Winston Churchill’s favorite film; he reportedly saw it 83 times.
It’s a patriotic film released during WWII, whose theme is that you can’t
make peace with a madman who is trying to rule the world—you must destroy
him (the reference to Hitler was obvious and wasn’t lost to the public
who made the film a box office hit). The historical romantic drama is energetically
directed by Alexander Korda (”Rembrandt”/”The Private Life of Henry VIII”/”Fire
Over England”), a close friend of Churchill’s, and written by Walter Reisch
and R.C. Sherriff. It features spouses Laurence Olivier and Vivien Leigh,
who prior to their marriage both had a well-publicized affair while married
to others. In this Hollywood made but very British film they depict an
affair between Lord Nelson and Lady Hamilton, an illicit relationship between
the marrieds that caused a national scandal.

The film opens in Calais, where a destitute English woman is caught
stealing a bottle of wine and put in jail. There she tells another English
prisoner that she’s Lady Hamilton and then tells her life story. 

Sir William Hamilton (Alan Mowbray), an elderly rich widower who
is the British ambassador to the Court of Naples, receives in 1786 the
beautiful 18-year-old Emma Hart (Vivien Leigh) who arrives in Naples with
her chaperone, the crude and earthy mother of her low birth, Mrs. Cadogan-Lyon
(Sara Allgood). Sir William’s nephew Charles Greville passed Emma onto
him without her knowledge and never intended to marry her as she thought.

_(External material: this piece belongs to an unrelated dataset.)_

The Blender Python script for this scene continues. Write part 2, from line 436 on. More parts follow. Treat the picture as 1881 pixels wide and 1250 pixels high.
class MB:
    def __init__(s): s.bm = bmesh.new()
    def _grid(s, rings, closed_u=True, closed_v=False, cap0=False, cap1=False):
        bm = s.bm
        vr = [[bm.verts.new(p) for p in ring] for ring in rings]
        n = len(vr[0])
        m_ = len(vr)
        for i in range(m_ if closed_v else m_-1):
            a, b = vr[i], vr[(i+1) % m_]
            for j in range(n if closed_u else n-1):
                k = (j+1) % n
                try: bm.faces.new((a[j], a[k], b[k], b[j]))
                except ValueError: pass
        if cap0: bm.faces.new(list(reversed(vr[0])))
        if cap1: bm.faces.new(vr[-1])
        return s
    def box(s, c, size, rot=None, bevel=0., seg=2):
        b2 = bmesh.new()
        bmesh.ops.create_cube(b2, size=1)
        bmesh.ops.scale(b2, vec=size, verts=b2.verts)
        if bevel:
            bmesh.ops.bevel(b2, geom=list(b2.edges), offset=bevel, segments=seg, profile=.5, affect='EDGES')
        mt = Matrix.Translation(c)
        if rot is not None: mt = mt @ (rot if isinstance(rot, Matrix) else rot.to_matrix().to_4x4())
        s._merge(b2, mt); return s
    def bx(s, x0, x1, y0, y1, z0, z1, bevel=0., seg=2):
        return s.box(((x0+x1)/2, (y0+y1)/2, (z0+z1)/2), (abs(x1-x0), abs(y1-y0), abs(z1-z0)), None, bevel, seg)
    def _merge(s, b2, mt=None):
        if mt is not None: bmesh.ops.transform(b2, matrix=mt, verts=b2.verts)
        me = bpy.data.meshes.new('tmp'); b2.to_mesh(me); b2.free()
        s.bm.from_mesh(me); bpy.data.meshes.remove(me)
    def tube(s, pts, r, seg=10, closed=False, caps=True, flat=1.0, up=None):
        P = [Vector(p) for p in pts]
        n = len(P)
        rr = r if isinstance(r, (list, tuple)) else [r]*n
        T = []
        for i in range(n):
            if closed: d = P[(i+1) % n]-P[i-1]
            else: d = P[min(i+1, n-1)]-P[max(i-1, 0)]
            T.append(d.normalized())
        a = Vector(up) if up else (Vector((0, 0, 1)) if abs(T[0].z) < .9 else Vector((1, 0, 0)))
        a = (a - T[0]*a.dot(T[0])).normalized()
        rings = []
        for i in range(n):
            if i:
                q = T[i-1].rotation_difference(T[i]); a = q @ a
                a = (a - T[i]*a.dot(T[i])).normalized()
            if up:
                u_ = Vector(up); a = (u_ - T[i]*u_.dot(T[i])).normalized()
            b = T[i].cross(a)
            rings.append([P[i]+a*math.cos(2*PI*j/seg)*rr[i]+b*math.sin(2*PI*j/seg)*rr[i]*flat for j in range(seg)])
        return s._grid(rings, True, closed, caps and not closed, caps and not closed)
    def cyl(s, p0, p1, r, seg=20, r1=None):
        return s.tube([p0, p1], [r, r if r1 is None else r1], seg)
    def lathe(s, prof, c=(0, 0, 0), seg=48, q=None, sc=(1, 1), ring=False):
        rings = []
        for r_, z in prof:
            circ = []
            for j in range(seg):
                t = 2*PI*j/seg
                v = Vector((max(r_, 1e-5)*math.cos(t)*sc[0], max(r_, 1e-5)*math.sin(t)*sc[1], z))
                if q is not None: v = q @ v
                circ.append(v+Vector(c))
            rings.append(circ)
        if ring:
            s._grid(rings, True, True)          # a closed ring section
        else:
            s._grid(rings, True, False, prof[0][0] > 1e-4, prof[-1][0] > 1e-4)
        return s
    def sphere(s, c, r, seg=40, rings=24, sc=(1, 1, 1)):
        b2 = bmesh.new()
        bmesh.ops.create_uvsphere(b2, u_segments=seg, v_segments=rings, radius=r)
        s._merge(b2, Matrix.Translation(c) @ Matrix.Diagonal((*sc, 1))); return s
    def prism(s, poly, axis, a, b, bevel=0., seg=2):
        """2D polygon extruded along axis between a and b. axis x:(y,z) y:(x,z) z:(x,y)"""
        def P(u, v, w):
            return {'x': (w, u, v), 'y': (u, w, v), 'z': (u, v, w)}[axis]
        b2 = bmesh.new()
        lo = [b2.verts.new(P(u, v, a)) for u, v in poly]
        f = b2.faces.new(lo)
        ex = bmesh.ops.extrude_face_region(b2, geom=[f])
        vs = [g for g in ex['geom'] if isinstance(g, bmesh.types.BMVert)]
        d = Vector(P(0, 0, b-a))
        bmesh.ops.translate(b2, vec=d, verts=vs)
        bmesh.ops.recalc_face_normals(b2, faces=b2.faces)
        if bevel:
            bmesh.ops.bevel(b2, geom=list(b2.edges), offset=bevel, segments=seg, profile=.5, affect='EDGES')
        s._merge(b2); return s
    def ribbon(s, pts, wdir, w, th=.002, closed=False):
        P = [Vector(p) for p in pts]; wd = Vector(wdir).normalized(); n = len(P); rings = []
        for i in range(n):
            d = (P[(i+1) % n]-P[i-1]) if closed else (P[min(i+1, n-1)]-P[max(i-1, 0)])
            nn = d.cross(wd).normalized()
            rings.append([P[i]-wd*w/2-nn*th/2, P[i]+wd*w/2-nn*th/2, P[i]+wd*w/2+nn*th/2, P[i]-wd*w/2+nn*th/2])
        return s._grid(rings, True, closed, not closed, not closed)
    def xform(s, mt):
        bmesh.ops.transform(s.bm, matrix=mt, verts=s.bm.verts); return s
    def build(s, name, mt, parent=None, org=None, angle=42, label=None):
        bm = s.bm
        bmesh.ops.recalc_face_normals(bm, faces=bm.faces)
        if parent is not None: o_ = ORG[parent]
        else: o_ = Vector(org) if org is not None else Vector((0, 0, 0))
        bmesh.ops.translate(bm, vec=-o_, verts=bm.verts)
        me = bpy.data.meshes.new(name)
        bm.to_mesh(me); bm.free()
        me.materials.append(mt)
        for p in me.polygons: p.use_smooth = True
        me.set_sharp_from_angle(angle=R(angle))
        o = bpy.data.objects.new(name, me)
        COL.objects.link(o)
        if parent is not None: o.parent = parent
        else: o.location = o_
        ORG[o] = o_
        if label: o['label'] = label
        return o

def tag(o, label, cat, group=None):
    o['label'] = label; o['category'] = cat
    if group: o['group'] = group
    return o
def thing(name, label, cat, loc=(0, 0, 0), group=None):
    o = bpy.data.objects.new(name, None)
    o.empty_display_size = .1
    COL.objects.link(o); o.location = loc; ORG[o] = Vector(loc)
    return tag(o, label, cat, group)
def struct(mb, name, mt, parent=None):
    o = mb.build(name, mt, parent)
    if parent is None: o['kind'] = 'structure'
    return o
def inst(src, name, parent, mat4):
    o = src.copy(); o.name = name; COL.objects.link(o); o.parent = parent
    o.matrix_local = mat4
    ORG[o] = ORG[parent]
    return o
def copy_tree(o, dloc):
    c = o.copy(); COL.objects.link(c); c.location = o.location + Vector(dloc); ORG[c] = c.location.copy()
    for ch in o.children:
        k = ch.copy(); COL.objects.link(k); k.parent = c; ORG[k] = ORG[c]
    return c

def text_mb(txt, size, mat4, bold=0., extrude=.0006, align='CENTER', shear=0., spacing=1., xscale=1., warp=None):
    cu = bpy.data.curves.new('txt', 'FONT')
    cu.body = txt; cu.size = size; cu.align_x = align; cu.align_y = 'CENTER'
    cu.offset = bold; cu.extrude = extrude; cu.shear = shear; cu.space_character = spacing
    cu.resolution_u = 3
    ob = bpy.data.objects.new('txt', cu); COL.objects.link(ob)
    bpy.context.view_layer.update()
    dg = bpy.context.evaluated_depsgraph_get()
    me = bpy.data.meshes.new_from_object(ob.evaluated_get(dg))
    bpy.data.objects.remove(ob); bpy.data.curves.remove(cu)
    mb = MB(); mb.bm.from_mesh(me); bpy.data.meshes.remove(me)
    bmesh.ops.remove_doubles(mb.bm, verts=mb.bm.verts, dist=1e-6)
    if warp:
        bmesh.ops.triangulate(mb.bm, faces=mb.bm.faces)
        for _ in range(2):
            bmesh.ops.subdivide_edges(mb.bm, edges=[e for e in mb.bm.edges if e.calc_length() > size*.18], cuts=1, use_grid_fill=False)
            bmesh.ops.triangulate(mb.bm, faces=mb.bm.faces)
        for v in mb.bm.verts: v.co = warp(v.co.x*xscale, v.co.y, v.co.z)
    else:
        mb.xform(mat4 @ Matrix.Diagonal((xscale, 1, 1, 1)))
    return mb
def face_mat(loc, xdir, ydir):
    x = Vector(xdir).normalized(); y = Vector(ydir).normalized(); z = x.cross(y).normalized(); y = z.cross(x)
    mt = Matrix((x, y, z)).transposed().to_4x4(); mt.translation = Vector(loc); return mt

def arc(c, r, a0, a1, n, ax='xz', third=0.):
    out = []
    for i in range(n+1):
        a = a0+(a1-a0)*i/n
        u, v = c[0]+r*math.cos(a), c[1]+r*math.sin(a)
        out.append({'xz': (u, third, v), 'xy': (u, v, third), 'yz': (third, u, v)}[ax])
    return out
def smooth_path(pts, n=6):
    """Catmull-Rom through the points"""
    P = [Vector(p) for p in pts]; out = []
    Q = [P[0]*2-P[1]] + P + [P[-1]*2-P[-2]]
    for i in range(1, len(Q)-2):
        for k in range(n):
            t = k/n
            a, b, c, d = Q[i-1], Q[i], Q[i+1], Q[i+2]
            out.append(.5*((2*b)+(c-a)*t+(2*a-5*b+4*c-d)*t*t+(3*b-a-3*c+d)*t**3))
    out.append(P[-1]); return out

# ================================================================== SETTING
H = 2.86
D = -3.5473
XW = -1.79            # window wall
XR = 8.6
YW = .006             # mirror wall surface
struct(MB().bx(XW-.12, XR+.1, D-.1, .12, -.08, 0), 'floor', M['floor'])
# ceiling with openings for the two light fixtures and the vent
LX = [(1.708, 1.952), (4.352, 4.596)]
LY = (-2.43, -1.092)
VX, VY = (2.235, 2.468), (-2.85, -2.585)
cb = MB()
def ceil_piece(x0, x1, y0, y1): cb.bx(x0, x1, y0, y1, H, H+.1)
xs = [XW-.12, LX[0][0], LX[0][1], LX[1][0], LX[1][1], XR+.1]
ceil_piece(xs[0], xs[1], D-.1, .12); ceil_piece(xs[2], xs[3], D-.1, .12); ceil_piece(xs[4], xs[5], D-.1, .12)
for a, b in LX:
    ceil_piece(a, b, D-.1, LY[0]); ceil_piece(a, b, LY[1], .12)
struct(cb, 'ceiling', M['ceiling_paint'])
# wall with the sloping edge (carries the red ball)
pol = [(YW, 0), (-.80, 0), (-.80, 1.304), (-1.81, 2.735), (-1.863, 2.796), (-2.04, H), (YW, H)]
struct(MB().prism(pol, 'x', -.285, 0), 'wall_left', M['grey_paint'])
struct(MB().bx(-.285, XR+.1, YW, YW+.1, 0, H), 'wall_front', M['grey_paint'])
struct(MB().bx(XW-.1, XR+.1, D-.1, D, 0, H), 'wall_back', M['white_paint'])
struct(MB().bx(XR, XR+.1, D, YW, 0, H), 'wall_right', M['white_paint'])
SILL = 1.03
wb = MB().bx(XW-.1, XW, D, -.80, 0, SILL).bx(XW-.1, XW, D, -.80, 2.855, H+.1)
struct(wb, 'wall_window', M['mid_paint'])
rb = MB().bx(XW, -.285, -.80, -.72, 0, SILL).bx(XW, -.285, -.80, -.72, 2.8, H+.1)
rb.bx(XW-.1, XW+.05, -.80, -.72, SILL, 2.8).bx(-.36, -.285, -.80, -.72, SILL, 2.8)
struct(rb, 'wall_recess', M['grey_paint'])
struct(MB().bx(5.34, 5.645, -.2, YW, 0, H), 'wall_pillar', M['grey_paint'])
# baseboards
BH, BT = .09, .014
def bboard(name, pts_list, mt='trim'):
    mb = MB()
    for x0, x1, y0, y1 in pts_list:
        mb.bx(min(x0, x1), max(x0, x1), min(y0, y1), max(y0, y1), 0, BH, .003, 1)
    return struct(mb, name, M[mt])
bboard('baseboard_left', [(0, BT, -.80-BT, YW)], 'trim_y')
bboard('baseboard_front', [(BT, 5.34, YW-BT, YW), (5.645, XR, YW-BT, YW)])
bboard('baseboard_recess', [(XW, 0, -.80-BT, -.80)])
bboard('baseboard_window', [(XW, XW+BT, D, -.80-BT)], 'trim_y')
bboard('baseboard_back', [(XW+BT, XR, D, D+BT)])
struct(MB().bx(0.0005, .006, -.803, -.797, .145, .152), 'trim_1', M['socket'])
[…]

Impressed with her beauty, the old codger tutors her to be a lady and marries
her. A few years pass and the dashing Captain Horatio Nelson (Laurence
Olivier) visits Sir William in Naples to say England is at war with France
and needs troops from Naples. When her hubby is too slow to respond, Emma
helps Nelson see the Queen of Naples immediately and she talks the king
into giving Nelson 10,000 troops. Five years later Nelson returns and when
the neutral Naples is too frightened of Napoleon Bonaparte to help Nelson,
Emma helps him get his supplies. She’s also shocked to see Nelson has been
blinded in one eye and has lost an arm. Nelson now goes to fight Napoleon’s
fleet in Egypt’s Nile and wins a smashing victory. Upon returning to Naples,
the now promoted to admiral, Nelson, starts his affair with Emma and after
rescuing the Hamiltons and the royals from the revolutionary mob. Nelson
then follows his original orders to go to Malta. His disobeying orders
to save Lady Hamilton, receives the ire of the British Admiralty. They
order him to return to England alone. Back in London the dour Lady Frances
Nelson (Gladys Cooper) meets her hero husband, and when she soon finds
out that hubby knocked up Lady Hamilton glumly announces she’ll never give
him a divorce. Emma in 1801 has the child, a girl, and refuses to reconcile
with Sir William, choosing to live happily instead with Lord Nelson in
a country cottage. In 1805 Nelson is called upon to defend England’s fleet
from being attacked by Napoleon and his ally of Spain, at the cape of Trafalgar.
Nelson gives England its greatest naval victory at the Battle of Trafalgar,
but dies in the battle. Though he provided amply for Emma, the British
courts refused to allow her to collect and she would become a debtor and
her life would end tragically as a pauper.